Start Task material
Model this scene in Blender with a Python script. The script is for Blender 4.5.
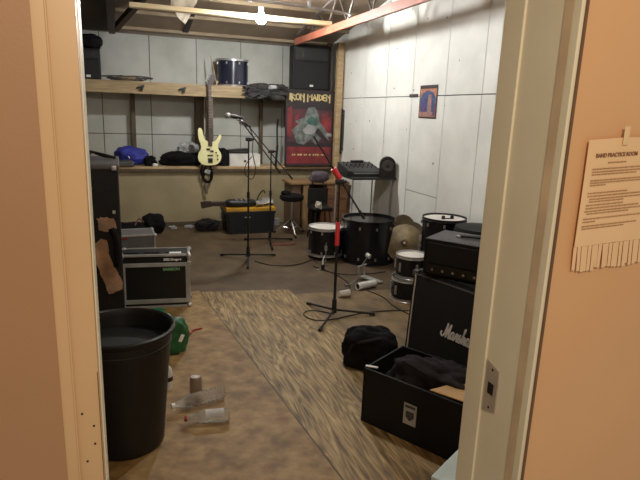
End Task material
Start Task material
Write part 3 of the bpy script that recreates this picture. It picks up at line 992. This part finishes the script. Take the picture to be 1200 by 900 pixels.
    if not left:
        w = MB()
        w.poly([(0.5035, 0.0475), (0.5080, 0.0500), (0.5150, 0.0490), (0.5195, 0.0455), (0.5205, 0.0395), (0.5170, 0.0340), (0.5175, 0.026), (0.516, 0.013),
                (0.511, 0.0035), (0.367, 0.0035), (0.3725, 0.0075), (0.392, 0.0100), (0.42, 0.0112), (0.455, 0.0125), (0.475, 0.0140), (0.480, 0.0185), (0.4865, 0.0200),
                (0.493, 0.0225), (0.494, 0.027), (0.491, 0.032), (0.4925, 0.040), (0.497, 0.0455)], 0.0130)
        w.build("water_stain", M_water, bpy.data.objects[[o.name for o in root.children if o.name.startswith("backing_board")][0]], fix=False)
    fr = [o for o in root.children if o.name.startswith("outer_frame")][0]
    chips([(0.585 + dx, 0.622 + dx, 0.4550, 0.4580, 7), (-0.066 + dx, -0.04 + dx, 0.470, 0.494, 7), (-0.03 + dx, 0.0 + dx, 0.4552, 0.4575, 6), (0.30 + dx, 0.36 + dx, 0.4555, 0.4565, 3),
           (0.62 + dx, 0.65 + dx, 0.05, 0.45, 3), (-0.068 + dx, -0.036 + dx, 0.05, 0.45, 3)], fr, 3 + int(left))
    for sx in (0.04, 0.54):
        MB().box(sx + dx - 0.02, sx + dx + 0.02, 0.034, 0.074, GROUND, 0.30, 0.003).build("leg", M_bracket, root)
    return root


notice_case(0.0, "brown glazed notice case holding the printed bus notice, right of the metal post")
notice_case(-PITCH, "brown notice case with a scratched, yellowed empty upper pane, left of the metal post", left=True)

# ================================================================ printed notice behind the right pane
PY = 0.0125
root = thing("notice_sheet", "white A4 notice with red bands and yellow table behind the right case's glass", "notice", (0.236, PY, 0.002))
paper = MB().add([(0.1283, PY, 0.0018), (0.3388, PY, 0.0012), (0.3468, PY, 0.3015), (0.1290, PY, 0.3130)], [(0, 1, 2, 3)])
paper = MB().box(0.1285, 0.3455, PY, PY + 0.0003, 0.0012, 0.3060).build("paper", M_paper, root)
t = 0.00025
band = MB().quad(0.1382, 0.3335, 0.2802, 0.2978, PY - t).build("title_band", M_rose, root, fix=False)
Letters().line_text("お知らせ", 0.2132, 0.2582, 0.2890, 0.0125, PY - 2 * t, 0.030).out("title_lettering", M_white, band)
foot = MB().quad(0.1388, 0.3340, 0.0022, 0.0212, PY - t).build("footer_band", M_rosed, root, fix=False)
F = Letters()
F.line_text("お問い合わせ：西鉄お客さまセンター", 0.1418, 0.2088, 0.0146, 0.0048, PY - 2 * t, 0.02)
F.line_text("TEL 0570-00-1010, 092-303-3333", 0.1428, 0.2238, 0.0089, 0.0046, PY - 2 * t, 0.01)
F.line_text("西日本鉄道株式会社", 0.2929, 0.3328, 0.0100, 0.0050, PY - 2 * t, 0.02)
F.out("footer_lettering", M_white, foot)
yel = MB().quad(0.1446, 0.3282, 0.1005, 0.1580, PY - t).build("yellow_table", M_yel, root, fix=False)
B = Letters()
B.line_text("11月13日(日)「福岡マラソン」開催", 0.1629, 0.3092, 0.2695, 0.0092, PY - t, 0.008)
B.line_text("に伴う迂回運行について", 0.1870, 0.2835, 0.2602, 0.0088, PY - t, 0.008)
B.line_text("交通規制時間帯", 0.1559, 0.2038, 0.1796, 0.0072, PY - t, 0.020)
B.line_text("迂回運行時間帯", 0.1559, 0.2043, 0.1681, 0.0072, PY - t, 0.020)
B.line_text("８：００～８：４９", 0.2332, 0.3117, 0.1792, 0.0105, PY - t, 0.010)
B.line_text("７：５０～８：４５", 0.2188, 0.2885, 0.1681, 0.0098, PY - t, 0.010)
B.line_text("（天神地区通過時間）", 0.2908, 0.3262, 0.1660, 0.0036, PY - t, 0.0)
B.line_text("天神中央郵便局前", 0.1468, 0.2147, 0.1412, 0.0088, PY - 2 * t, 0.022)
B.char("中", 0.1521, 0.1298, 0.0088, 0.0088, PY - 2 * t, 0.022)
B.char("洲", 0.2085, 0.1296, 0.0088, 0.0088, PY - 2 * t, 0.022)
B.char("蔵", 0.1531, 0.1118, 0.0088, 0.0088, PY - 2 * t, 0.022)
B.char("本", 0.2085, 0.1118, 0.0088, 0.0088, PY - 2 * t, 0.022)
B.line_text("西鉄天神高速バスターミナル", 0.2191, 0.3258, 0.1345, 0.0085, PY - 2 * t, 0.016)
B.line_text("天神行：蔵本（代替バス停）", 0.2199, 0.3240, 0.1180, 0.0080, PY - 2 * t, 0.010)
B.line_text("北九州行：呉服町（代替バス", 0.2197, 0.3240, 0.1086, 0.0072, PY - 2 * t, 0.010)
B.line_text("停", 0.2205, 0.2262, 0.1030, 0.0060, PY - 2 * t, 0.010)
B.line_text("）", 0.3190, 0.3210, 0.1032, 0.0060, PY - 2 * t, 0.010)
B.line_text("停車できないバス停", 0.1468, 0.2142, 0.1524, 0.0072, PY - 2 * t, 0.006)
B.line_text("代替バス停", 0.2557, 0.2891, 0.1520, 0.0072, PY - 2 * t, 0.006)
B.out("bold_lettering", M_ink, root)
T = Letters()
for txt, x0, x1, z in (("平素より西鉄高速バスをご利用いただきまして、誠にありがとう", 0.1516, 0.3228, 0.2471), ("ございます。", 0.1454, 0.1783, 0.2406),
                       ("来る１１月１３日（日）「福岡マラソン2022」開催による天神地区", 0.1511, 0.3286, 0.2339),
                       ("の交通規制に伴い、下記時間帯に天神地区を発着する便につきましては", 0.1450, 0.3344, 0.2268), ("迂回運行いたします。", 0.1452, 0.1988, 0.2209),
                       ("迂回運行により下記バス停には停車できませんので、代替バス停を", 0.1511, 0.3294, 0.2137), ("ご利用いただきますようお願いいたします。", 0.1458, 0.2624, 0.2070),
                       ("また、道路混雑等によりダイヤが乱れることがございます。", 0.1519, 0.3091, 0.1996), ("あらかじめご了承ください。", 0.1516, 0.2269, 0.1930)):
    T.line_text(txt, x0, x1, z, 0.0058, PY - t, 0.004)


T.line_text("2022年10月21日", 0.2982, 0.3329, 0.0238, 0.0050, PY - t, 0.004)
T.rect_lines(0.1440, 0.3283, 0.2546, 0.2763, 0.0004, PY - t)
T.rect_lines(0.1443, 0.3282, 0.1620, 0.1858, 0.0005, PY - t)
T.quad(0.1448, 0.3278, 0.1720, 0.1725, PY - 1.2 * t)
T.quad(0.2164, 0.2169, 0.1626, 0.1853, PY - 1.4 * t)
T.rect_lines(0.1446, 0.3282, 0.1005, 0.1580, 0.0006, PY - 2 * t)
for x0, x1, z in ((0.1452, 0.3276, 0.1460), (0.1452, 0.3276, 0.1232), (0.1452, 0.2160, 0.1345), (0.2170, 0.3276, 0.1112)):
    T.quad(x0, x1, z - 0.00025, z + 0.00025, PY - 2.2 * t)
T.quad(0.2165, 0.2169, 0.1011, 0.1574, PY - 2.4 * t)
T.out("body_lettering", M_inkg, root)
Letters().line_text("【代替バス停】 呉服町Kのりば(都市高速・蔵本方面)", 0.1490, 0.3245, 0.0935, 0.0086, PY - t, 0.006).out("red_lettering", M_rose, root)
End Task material
§ **Given exercise**: Begin with the line containing "Write part 3", end with the line containing "return root", and transcribe exactly every line in that span, with nothing added.

§ **Complete response**:
Write part 3 of the bpy script that recreates this picture. It picks up at line 992. This part finishes the script. Take the picture to be 1200 by 900 pixels.
    if not left:
        w = MB()
        w.poly([(0.5035, 0.0475), (0.5080, 0.0500), (0.5150, 0.0490), (0.5195, 0.0455), (0.5205, 0.0395), (0.5170, 0.0340), (0.5175, 0.026), (0.516, 0.013),
                (0.511, 0.0035), (0.367, 0.0035), (0.3725, 0.0075), (0.392, 0.0100), (0.42, 0.0112), (0.455, 0.0125), (0.475, 0.0140), (0.480, 0.0185), (0.4865, 0.0200),
                (0.493, 0.0225), (0.494, 0.027), (0.491, 0.032), (0.4925, 0.040), (0.497, 0.0455)], 0.0130)
        w.build("water_stain", M_water, bpy.data.objects[[o.name for o in root.children if o.name.startswith("backing_board")][0]], fix=False)
    fr = [o for o in root.children if o.name.startswith("outer_frame")][0]
    chips([(0.585 + dx, 0.622 + dx, 0.4550, 0.4580, 7), (-0.066 + dx, -0.04 + dx, 0.470, 0.494, 7), (-0.03 + dx, 0.0 + dx, 0.4552, 0.4575, 6), (0.30 + dx, 0.36 + dx, 0.4555, 0.4565, 3),
           (0.62 + dx, 0.65 + dx, 0.05, 0.45, 3), (-0.068 + dx, -0.036 + dx, 0.05, 0.45, 3)], fr, 3 + int(left))
    for sx in (0.04, 0.54):
        MB().box(sx + dx - 0.02, sx + dx + 0.02, 0.034, 0.074, GROUND, 0.30, 0.003).build("leg", M_bracket, root)
    return root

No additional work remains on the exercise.